Black Rain (1989): A visually stunning, stylish and underrated thriller from Ridley Scott

Black Rain (1989).20160404_074734.765

There is a certain kind of cinema that you’ve come to expect from and associate with director Ridley Scott. Considering the fact that he has made these big, high-concept and visually stunning films at the very start of his career like Alien, Blade Runner etc., whatever he made later was always compared to them, and unfairly so. Even his debut film The Duellists – a character-centric period piece that I always saw as Scott’s answer to Stanley Kubrick’s Barry Lyndon – has not been given due recognition. Even though Blade Runner enjoys a cult status today, it was a failure when it first came out. Scott followed it three years later with a fantasy film called Legend, starring Tom Cruise. The film had its problems (cheesy performances, for one) but it is still a spectacular film. Then came a film-noir influenced thriller called Someone to Watch Over Me in 1987 that nobody talks about. Which brings me to the film he made two years later: Black Rain.


Now, here is a film that doesn’t have any lofty aspirations. It’s all about style, mood, feeling and atmosphere. And Scott is very good when it comes to these things. You’ve got to give it to the man. Even his weakest films have the ability to make you feel at least something. Scott made several of these films in between his “big” films. Even though I wouldn’t exactly call it a masterpiece, Black Rain has many positives and for me, they far outweigh the negatives, provided you have an open mind. I’ve always loved cop thrillers since I was a child. And this film once again invoked that child in me. But this is no ordinary cop thriller, even though it appears that way on the surface. Sure, it has a wafer-thin plot but somehow Scott manages to sprinkle some nice themes in there. The biggest plus of this film is the casting of Michael Douglas in the lead role. Douglas was just coming off his Best Actor Oscar win for Oliver Stone’s Wall Street and at the time, it seemed like a smart move to cast him in this film. But he was cast for a reason.


Douglas stars as Nick Conklin, an NYPD officer who, along with his partner, is currently being investigated by the Internal Affairs for his alleged involvement in corruption. He is an easy target because he is divorced, has a small kid and many bills to pay. He yells at the investigating officers for accusing him of this bullshit.He asserts that he is clean. We still don’t know if he took the money or not but we know that he is a stand up guy and this is evident from these opening scenes. But he definitely seems like the kind of character that you want to root for. When Nick and his partner Charlie (Andy Garcia) witnesses an assassination carried out by a Japanese gangster named Sato (Yusaku Matsuda), they decide to get involved. After an intense chase, they apprehend Sato and make arrangements for his extradition. When they arrive at the Japanese airport to hand him over to the authorities there, they are tricked and Sato escapes. The rest of the story deals with Nick’s relentless attempts to capture Sato. To make this possible, he takes advantage of a feud – a vicious turf  battle between between two rival Yakuza factions. In the meantime, he strikes up a beautiful friendship with a local cop named Masahiro (Ken Takakura.

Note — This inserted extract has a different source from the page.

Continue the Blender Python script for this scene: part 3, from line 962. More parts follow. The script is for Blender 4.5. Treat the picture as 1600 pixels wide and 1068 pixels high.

What we have here are some sympathetic characters in the form of Nick and Masahiro. The latter serves as his moral compass and constantly reminds him about the distinction between right and wrong. Some revelations about Nick’s past are made during the course of their friendship and yet, despite all that, we still feel like rooting for him. Like I said earlier, it may not have much of a plot but it is filled with so much energy and style (and what style it is!). It’s an exhilarating ride from start to finish. As with all his films, Scott is great at establishing a certain mood and atmosphere (expect lots of smoke). It takes a look at the cultural differences and the meddling bureaucracies in both Japan and the U.S. What Nick sees over there is not much different from what he experienced back home. He has his own rules and goes by his gut instincts rather than waiting for someone’s approval to get the job done. Douglas’ natural intensity is perfect for this sort of role. The first thing you’ll notice about it is the fantastic background score by Hans Zimmer (Gladiator, The Dark Knight trilogy, Inception). It is an evocative, pulsating and invigorating score which perfectly compliments the film and makes it more enjoyable.




  1. Great in-depth analysis of the film. For the longest time I couldn’t understand why this didn’t gain appreciation it should have. It seems to be featured heavily on streaming services like Netflix and Amazon, so hopefully that will bring it to the attention of an entirely new generation.